_Instructions for the task_
Below are the records. Count the lines containing the string "picture", and reply with the number alone.

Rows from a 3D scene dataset

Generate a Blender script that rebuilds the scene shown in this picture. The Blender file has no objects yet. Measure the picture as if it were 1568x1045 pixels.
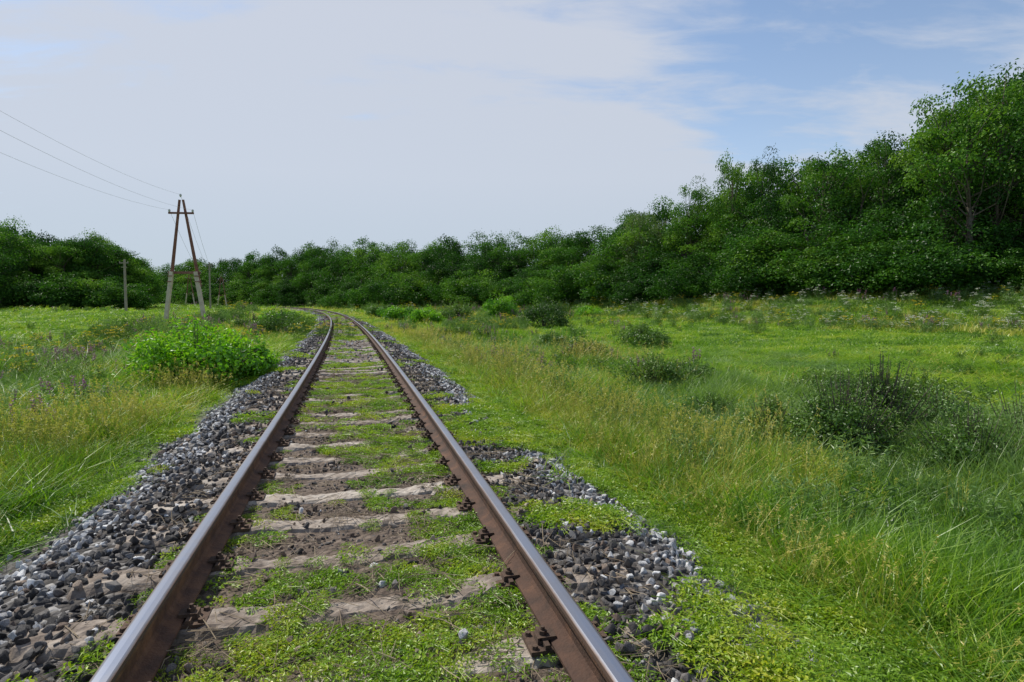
import bpy, math, random
import numpy as np
from mathutils import Vector, Euler, Matrix
R=np.random.RandomState(7)
sc=bpy.context.scene
# ------------------------------------------------------------ helpers
def smooth(a,b,x):
    t=np.clip((x-a)/(b-a),0,1); return t*t*(3-2*t)
_h=np.random.RandomState(3).rand(256,256)
def vnoise(x,y,s=1.0,off=0):
    x=np.asarray(x,float)*s+off+1000; y=np.asarray(y,float)*s+off*1.7+1000
    xi=np.floor(x).astype(int); yi=np.floor(y).astype(int)
    fx=x-xi; fy=y-yi; fx=fx*fx*(3-2*fx); fy=fy*fy*(3-2*fy)
    g=lambda a,b:_h[a%256,b%256]
    return (g(xi,yi)*(1-fx)+g(xi+1,yi)*fx)*(1-fy)+(g(xi,yi+1)*(1-fx)+g(xi+1,yi+1)*fx)*fy
def fbm(x,y,s=1.0,off=0):
    return (vnoise(x,y,s,off)+.5*vnoise(x,y,s*2.1,off+5)+.25*vnoise(x,y,s*4.3,off+11))/1.75
def cx(y):
    y=np.asarray(y,float)
    return -.26*y-.00055*y*y-.00045*np.clip(y-45,0,None)**2-.000012*np.clip(y-110,0,None)**3
def slope(y):
    y=np.asarray(y,float)
    return -.26-.0011*y-.0009*np.clip(y-45,0,None)-.000036*np.clip(y-110,0,None)**2
def roff(x,y):
    yy=np.clip(y,-60,230)
    return (x-cx(yy))/np.sqrt(1+slope(yy)**2)
def rise(y): return .35*smooth(35,150,np.asarray(y,float))
TT=np.array([-.95,-.85,-.64,-.61,-.42,-.2,.127,.346,.565,.858,1.2])
TY=np.array([80,88,98,240,215,150,105,80,70,62,56.])
TH=np.array([0,0,0,.2,.6,1.0,1.9,2.5,3.0,3.3,3.4])
def tanof(x,y): return np.clip(x/np.maximum(y,1.),-.95,1.2)
def gz(x,y):
    x=np.asarray(x,float); y=np.asarray(y,float)
    r=roff(x,y); n=(fbm(x,y,.15)-.5)
    z=-.03+0*x+rise(y)
    z=z-.20*smooth(1.45,2.2,np.abs(r))
    z=z-.50*smooth(2.2,4.8,r)-.12*smooth(2.2,3.6,-r)
    z=z+.6*smooth(14,70,y)*smooth(8,26,-r)
    z=z+n*.35*smooth(2.5,7,np.abs(r))
    t=tanof(x,y); yt=np.interp(t,TT,TY); H=np.interp(t,TT,TH)
    z=z+H*smooth(-20,-2,y-yt)*smooth(3,15,np.abs(r))
    z=z+5*smooth(14,60,y-yt)*smooth(6,40,np.abs(r))
    return z
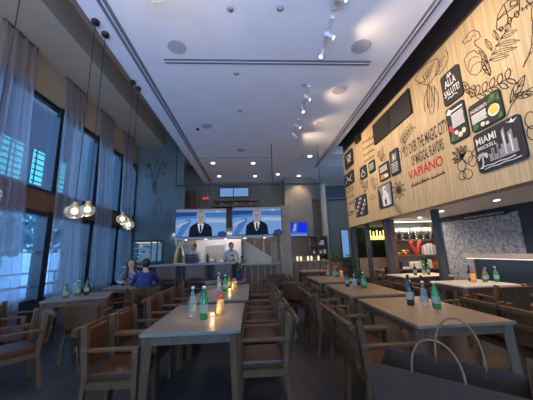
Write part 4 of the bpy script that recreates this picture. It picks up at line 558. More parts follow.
jar(2.12, 6.5, z, .19, .045, 'orange jar at right on third right-hand table', 'glowing orange jars')
g = 'bottles on the white-topped tables'
jar(4.02, 4.82, z, .2, .045, 'orange jar on the nearer white-topped table', 'glowing orange jars')
bottle(4.06, 4.94, z, 'dark', .3, .038, 'dark bottle behind orange jar on nearer white-topped table', g)
bottle(4.2, 4.78, z, 'olive', .25, .038, 'olive bottle on the nearer white-topped table', g)
bottle(4.3, 4.86, z, 'clear', .24, .042, 'clear bottle on the nearer white-topped table', g)
bottle(4.42-.05, 4.72, z, 'green', .27, .04, 'green bottle at right on the nearer white-topped table', g)
bottle(4.05, 6.3, z, 'clear', .26, .04, 'clear bottle on the farther white-topped table', g)
bottle(4.2, 6.35, z, 'green', .28, .04, 'green bottle on the farther white-topped table', g)
bottle(3.9, 6.4, z, 'dark', .27, .04, 'dark bottle at left on the farther white-topped table', g)
g = 'bottles on the window table'
bottle(-3.12, 4.78, z, 'olive', .22, .038, 'short bottle, leftmost on the window table', g)
bottle(-3.06, 5.0, z, 'green', .26, .04, 'green bottle in the middle of the window table', g)
bottle(-2.93, 5.02, z, 'dark', .3, .04, 'tall dark bottle at right on the window table', g)
bottle(-3.18, 5.1, z, 'clear', .2, .035, 'clear bottle at the rear of window table', g)
bottle(-2.95, 6.4, z, 'dark', .24, .035, 'dark bottle on the table between the seated people', g)
bottle(-2.8, 6.45, z, 'clear', .2, .035, 'clear bottle on the table between the seated people', g)
t = thing('flower_vase', 'blue vase with leafy white flowers before the bar', 'vase', (-.33, 6.6, .75))
MB().lathe([(0, 0), (.06, 0), (.075, .06), (.055, .12), (.06, .15), (.05, .15), (.045, .1), (0, .1)]).build('vase_body', 'blue_shirt', t)
m = MB(); m2 = MB()
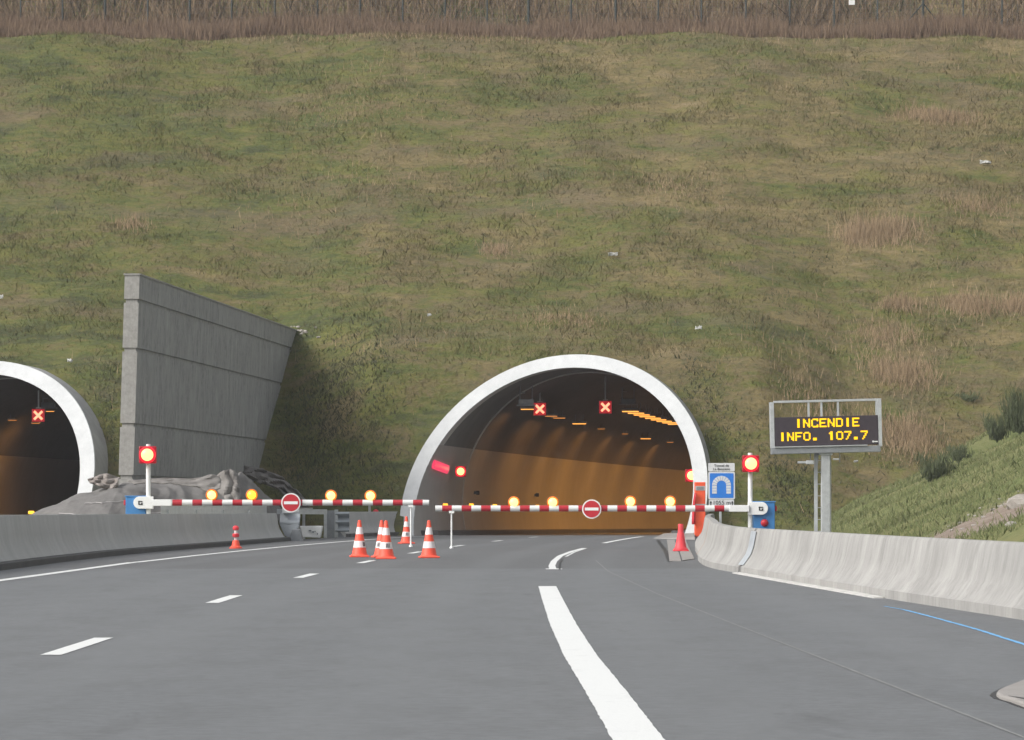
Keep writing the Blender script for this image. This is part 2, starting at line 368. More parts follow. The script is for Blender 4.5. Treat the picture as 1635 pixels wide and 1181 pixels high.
def line(name,pts,wd,mat,dz=.004,jit=0):
    L=[];Rr=[]; P=[Vector((p[0],p[1],0)) for p in pts]; Q=[]
    for a,b in zip(P[:-1],P[1:]):
        k=max(1,int((b-a).length/.14)); Q+=[a.lerp(b,j/k) for j in range(k)]
    P=Q+[P[-1]]; jit=max(min(jit,.006),.002)
    for i,p in enumerate(P):
        t=(P[min(i+1,len(P)-1)]-P[max(i-1,0)]).normalized(); n=Vector((t.y,-t.x,0))
        h=wd/2; zz=Vector((0,0,float(zr(p.y))+dz))
        L.append(p-n*(h+random.uniform(-jit,jit))+zz); Rr.append(p+n*(h+random.uniform(-jit,jit))+zz)
    m=MB(); m.ribbon(L,Rr); return m.build(name,mat,road)
off=lambda o,a,b,st=2.0:[(o+float(C(Y)),Y) for Y in np.arange(a,b+.01,(b-a)/max(2,round((b-a)/st)))]
# left edge line, in two laid lengths
line('edge_line',[(-7.30,0),(-7.28,30),(-7.23,48),(-7.15,56),(-7.07,63.62)],.19,M['white_line'])
line('edge_line',[(o+float(C(Y)),Y) for Y,o in ((63.6,-7.50),(72,-7.55),(80,-7.58),(90,-7.62),(100,-7.66),(110,-7.66),(118,-7.64),(126,-7.62),(134,-7.6),(150,-7.6),(170,-7.6),(200,-7.6),(240,-7.6))],.17,M['white_line'])
for k in range(-2,11):
    a=24.05+12.93*k; line('lane_dash',off(-3.25,a,a+3.12,1.0),.15,M['white_line'])
line('lane_line',[(.62,-5),(.575,10),(.567,15.3),(.535,19),(.48,24),(.455,30),(.455,38),(.462,44.7)],.235,M['white_line'],jit=.004)
s2=[(.68+.0,56.7),(.70,60),(.80,65),(1.02,72),(1.38,79),(1.80,85.4)]
line('lane_line',s2,.12,M['white_line'],jit=.006)
line('lane_line',[(s2[0][0]+.11,56.7),(.815,58.2),(.86,62),(1.0,67.5)],.035,M['bitumen_and_dark'],.0045,.012)
line('lane_line',[(.70,56.72),(.70,57.4)],.27,M['white_line'],.0035,.01)
line('lane_line',[(1.12,71),(1.43,78),(1.86,85.2)],.05,M['white_line'],.004,.012)
for a,b in((97,118.5),(131,160),(172,200)): line('lane_line',off(.30,a,b),.16,M['white_line'])
line('road_joint',[(3.0,-4),(2.32,15.5),(1.74,40.8),(1.55,55),(1.62,66)],.018,M['seam'],.003,.003)
bl=[G(1412,968),G(1445,974),G(1480,983),G(1560,1005),G(1635,1029),G(1720,1058)]
line('blue_marking',[(p.x,p.y) for p in bl[:2]],.028,M['blue_line'],.004,.006); line('blue_marking',[(p.x,p.y) for p in bl[1:]],.042,M['blue_line'],.0035,.006)
line('dark_patch',[(p.x,p.y) for p in (G(1050,862),G(1063,880),G(1070,897))],.10,M['bitumen_and_dark'],.003,.02)

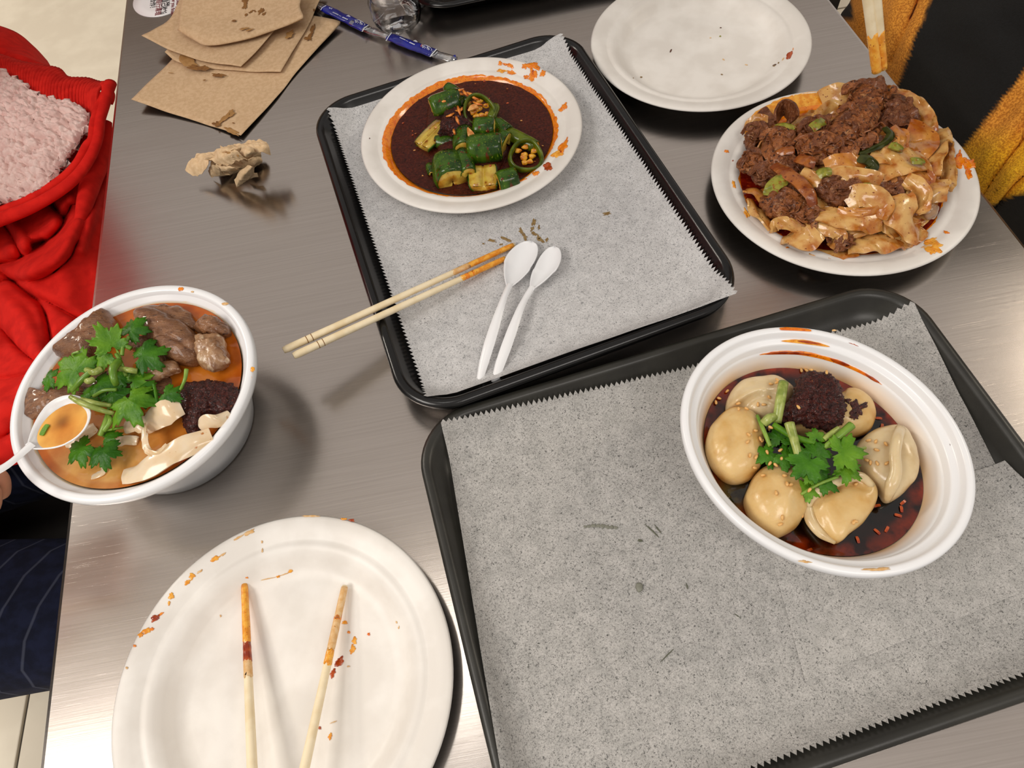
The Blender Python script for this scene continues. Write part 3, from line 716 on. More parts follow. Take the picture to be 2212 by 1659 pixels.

_Response to the task_
4